La lección de Andy Murray
Andy Murray dejó congelada a la audiencia el 11 de enero de 2019 cuando anunció, con lágrimas en los ojos, su retirada del tenis: “Siento mucho dolor, no puedo seguir”. Murray jugó aquel Open de Australia con aire de despedida, machacado por una lesión de cadera, tres temporadas después de haber alcanzado la cima como número uno en descarnada lucha con Novak Djokovic, de quien solo le separan siete días de edad, ambos de mayo de 1987. El escocés lucía tres títulos de Grand Slam en su palmarés, dos en Wimbledon y uno en el US Open; dos oros olímpicos, en Londres 2012 y Río 2016; una Copa Davis, en 2015; una ATP Finals, en 2016; 41 semanas al frente del ranking mundial… Aquel inesperado adiós cargó los noticiarios de recordatorios sobre una brillante carrera que le situó como el principal opositor al dominio de Federer, Nadal y Djokovic, de un Big Three que durante esa época se amplió a un Big Four, aunque nunca fue tal.

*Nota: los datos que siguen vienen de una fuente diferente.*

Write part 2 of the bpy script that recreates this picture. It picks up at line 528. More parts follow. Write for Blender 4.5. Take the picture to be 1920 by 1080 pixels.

Murray se iba del tenis, pero realmente no quería irse. Y entonces se sometió a una segunda operación, con una prótesis de metal, que le permitió iniciar una segunda vida deportiva. Sus tres rivales lo habían hecho varias veces, siempre se levantaron, pero su pozo era mucho más hondo. Murray no es hoy el que era, ni mucho menos, pero quien tuvo, retuvo. Y los destellos de su clase resurgen de tiempo en tiempo. La vimos hace un año, cuando dobló a Alexander Zverev en Cincinnati. O en el pasado US Open, cuando puso contra las cuerdas a Stefanos Tsitsipas, en aquel polémico partido a cinco sets donde se indignó con los largos parones del griego. O este domingo ante el prometedor Carlos Alcaraz, a quien batió en Indian Wells en un intenso choque de tres horas, con un ramillete de recursos, de perro viejo, que descolocaron al emergente jugador español. Murray ha dado una lección general con su regreso de las tinieblas. Y otra particular a Alcaraz, quien seguro que habrá tomado nota de cómo se las gasta un número uno.